Locate the word "bevel" in the material, then show every line that holds it.

COLLECTED MATERIAL =
***

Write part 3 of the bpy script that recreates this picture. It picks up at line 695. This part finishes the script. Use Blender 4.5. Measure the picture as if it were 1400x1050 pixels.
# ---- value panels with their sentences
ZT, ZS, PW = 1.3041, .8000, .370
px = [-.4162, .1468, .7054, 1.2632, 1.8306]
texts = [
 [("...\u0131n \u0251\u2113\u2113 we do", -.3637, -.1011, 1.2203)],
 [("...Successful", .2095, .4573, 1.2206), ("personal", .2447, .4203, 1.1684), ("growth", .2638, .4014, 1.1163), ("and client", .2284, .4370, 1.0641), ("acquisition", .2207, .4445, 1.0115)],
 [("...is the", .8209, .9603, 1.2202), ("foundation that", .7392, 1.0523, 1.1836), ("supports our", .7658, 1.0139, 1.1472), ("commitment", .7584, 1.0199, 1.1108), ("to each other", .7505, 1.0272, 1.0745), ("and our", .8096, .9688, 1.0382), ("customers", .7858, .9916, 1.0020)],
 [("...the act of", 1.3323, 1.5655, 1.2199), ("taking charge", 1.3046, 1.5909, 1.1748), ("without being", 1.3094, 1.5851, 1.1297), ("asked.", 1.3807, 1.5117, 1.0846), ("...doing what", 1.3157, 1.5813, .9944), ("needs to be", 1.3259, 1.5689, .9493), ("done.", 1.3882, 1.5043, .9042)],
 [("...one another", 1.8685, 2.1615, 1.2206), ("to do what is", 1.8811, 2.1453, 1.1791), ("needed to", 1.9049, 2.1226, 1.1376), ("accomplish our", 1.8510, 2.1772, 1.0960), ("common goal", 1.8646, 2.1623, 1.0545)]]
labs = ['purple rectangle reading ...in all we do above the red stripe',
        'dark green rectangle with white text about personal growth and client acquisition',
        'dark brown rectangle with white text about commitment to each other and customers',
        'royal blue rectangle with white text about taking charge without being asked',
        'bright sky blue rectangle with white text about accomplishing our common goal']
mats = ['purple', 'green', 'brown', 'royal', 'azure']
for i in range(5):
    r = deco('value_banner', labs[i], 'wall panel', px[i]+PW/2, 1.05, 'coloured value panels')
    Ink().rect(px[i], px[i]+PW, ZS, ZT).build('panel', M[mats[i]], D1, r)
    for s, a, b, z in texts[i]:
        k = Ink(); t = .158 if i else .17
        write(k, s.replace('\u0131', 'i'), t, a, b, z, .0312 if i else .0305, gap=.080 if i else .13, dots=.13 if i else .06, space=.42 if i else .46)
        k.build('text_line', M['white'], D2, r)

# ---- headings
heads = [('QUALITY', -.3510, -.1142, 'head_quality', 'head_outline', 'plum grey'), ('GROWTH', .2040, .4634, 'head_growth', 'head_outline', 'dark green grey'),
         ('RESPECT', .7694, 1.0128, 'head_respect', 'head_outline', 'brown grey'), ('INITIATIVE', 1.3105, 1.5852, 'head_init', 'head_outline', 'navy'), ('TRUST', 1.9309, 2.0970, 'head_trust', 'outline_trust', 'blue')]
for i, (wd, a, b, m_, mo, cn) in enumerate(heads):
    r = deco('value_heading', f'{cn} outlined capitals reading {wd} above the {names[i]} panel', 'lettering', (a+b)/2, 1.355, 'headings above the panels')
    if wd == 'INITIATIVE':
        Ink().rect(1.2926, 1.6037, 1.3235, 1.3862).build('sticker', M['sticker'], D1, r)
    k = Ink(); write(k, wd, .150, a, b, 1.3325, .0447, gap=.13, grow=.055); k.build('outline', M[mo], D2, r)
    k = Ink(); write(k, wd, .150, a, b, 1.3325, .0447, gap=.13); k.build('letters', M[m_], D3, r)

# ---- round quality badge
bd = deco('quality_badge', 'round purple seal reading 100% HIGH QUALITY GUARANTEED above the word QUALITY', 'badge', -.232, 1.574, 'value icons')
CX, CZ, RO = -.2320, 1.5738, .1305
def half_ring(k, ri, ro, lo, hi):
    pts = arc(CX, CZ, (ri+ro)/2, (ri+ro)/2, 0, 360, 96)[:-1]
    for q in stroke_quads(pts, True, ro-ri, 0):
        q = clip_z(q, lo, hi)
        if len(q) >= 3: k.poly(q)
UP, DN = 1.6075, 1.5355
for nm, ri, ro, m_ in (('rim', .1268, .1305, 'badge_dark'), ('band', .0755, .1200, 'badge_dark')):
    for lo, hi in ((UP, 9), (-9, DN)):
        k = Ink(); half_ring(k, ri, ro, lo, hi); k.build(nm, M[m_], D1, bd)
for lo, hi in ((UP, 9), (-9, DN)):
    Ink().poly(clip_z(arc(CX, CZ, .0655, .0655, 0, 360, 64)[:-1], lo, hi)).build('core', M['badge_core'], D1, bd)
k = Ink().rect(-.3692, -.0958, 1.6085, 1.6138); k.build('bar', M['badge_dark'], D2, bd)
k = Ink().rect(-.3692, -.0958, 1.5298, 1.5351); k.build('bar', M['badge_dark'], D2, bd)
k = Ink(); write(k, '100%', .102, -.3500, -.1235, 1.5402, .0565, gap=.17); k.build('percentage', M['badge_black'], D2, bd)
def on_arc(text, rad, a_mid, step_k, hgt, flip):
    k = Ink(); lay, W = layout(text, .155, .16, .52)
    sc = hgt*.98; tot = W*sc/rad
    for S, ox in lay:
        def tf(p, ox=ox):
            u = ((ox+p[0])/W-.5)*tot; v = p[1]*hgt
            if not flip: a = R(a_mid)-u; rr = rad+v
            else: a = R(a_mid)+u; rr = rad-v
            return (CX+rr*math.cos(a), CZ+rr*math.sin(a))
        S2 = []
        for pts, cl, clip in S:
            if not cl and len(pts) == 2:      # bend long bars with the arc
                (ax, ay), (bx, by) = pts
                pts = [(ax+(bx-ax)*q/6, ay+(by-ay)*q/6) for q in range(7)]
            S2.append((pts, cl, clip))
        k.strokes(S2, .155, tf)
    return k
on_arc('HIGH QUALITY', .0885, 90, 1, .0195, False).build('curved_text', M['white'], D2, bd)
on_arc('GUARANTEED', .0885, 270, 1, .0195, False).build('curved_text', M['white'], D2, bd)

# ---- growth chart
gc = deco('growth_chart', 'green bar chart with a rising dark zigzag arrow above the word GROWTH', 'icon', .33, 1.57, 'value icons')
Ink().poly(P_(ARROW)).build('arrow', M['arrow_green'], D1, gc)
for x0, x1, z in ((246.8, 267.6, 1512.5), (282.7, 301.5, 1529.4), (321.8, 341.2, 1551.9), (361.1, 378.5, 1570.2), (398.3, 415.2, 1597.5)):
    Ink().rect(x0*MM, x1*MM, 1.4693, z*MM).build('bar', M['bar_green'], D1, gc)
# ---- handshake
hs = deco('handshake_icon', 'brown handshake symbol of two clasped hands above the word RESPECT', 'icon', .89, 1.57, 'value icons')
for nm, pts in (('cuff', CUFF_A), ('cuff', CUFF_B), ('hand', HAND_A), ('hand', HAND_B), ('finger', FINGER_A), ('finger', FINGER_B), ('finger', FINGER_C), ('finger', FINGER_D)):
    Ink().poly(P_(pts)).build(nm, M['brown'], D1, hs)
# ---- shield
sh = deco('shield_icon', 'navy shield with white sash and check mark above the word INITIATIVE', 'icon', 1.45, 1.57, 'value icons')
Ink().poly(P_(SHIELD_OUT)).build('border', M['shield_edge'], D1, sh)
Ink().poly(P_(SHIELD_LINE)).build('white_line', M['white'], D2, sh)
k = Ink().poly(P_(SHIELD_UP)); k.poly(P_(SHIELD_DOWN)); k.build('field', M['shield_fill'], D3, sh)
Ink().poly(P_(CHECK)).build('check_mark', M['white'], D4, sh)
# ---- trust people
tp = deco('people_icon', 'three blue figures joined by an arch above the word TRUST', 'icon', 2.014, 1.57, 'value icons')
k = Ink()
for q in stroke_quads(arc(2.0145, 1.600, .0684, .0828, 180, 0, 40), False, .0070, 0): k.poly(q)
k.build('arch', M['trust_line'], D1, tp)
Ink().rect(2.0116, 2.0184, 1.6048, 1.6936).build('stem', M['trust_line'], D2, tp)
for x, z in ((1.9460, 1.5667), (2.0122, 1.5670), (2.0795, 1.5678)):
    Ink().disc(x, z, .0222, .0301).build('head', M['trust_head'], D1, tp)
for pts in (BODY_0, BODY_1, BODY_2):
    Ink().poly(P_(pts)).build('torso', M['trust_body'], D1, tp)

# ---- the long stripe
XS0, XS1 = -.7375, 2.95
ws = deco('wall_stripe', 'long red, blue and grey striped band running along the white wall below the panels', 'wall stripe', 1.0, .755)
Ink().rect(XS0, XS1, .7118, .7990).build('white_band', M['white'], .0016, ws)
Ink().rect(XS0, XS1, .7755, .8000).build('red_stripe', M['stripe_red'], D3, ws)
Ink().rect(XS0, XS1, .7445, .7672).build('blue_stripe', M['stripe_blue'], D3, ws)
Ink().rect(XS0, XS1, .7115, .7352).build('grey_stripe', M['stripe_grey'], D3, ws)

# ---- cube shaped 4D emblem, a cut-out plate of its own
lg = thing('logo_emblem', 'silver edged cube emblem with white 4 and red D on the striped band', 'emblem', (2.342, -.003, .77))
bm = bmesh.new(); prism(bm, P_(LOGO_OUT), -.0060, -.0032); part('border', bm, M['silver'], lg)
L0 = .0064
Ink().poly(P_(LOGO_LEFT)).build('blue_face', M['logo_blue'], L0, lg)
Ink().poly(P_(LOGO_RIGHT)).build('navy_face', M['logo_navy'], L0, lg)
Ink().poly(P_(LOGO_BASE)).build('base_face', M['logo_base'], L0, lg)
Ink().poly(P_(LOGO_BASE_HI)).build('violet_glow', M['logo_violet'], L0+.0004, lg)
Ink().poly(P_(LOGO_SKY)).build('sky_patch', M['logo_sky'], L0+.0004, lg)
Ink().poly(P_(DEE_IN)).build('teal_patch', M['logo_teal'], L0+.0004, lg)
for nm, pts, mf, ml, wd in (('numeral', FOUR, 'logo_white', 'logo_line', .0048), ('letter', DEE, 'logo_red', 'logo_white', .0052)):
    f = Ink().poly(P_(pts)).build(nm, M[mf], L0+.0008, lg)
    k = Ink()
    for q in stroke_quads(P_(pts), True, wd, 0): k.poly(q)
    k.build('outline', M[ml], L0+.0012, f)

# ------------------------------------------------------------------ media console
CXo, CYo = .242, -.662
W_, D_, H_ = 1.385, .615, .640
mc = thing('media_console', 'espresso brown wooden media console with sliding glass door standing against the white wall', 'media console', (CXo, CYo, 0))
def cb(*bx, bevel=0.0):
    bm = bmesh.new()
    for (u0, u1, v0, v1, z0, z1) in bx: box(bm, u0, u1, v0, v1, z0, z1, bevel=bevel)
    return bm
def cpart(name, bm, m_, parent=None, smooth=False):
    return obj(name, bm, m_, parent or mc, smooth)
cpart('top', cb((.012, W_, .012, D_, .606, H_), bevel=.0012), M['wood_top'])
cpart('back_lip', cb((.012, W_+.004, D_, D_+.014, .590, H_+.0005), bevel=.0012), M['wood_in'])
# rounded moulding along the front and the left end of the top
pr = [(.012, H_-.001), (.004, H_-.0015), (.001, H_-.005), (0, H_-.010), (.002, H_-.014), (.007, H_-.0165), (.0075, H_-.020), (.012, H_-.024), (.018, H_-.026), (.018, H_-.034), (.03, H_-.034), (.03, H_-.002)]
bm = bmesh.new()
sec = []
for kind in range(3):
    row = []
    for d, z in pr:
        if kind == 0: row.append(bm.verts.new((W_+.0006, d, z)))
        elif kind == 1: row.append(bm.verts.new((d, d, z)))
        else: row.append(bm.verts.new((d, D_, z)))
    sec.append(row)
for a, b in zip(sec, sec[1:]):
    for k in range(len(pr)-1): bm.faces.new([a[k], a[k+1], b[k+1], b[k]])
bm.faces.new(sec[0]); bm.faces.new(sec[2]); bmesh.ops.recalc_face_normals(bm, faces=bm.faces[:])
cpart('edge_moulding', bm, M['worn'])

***

REPLY =
def cb(*bx, bevel=0.0):
    for (u0, u1, v0, v1, z0, z1) in bx: box(bm, u0, u1, v0, v1, z0, z1, bevel=bevel)
cpart('top', cb((.012, W_, .012, D_, .606, H_), bevel=.0012), M['wood_top'])
cpart('back_lip', cb((.012, W_+.004, D_, D_+.014, .590, H_+.0005), bevel=.0012), M['wood_in'])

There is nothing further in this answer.